::: Given material :::
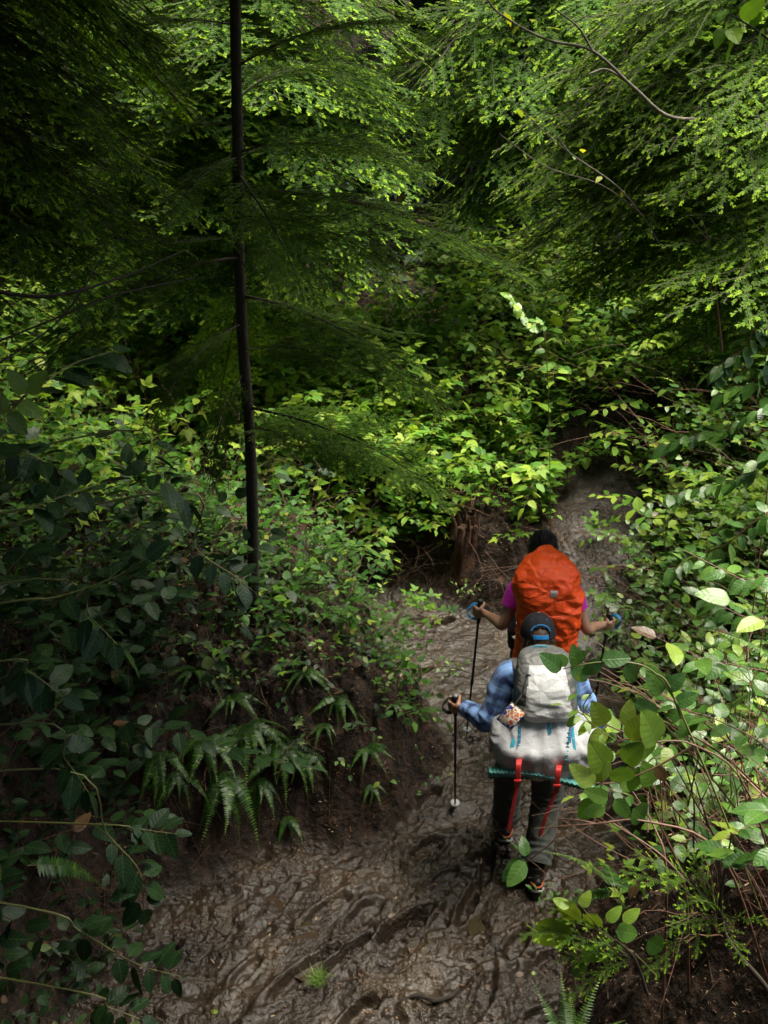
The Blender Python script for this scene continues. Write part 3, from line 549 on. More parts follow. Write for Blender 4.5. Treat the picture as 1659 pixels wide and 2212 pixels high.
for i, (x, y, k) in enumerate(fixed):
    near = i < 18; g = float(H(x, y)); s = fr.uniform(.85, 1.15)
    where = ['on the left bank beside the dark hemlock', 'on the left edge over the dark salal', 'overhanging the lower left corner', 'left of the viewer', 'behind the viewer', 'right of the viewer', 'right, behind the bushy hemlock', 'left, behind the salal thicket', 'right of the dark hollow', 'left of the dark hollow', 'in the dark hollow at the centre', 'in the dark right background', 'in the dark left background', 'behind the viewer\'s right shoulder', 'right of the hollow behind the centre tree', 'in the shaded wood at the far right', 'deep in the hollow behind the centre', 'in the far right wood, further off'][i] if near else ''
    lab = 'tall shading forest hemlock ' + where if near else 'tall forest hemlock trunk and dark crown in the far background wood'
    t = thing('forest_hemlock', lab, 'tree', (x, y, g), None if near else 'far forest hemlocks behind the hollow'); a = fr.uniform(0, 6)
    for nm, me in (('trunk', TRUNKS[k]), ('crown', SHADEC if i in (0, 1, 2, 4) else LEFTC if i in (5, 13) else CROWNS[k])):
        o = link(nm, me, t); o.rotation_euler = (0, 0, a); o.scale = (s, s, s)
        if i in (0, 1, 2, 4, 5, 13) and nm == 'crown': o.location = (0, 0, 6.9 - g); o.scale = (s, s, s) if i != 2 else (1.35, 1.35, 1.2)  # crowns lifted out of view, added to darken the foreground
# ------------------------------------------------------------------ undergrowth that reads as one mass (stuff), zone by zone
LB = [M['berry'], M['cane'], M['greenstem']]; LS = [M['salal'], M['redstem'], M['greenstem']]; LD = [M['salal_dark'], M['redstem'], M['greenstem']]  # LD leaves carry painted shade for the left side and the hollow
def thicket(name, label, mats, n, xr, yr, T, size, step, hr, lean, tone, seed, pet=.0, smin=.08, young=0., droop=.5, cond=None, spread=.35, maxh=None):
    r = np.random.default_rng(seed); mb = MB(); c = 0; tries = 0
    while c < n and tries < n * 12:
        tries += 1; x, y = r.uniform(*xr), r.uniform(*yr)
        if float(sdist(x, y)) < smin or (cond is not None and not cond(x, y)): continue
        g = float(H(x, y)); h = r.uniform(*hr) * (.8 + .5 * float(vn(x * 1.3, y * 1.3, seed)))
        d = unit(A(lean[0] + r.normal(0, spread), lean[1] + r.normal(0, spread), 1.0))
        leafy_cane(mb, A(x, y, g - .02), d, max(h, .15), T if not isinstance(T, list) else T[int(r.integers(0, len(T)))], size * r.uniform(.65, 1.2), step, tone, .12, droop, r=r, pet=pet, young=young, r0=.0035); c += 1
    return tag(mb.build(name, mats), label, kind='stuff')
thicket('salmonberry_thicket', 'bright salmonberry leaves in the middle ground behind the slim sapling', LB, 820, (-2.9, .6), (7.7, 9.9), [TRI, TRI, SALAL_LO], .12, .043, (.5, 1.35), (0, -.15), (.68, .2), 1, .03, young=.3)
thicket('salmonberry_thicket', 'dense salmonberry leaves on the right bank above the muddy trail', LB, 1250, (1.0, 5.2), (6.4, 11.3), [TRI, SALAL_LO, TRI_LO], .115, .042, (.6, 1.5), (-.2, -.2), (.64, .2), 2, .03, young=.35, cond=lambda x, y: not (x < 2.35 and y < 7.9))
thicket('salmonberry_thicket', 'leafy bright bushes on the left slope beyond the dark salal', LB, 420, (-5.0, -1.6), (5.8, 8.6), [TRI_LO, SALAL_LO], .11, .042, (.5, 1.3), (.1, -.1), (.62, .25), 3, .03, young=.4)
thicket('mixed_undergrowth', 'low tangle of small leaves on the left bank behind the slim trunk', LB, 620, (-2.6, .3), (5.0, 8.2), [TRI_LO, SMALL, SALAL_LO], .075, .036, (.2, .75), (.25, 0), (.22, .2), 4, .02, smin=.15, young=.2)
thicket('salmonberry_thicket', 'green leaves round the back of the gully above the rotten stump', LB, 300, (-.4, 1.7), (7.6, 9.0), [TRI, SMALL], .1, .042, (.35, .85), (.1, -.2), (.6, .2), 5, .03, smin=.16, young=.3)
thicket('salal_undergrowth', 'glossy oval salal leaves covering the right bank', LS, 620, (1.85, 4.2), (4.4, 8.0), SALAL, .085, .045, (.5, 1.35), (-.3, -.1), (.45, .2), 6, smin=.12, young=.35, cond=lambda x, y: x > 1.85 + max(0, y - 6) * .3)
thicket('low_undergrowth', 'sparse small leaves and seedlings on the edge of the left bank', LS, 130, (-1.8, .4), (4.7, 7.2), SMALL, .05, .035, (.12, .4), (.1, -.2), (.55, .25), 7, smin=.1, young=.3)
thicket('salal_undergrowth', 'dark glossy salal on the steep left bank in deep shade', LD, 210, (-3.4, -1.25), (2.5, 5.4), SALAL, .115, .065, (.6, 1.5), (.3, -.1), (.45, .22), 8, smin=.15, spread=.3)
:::
■ **Job**
Only lines with the string "label" belong in your answer; copy each one.

■ **Solution to this exercise**
def thicket(name, label, mats, n, xr, yr, T, size, step, hr, lean, tone, seed, pet=.0, smin=.08, young=0., droop=.5, cond=None, spread=.35, maxh=None):
    return tag(mb.build(name, mats), label, kind='stuff')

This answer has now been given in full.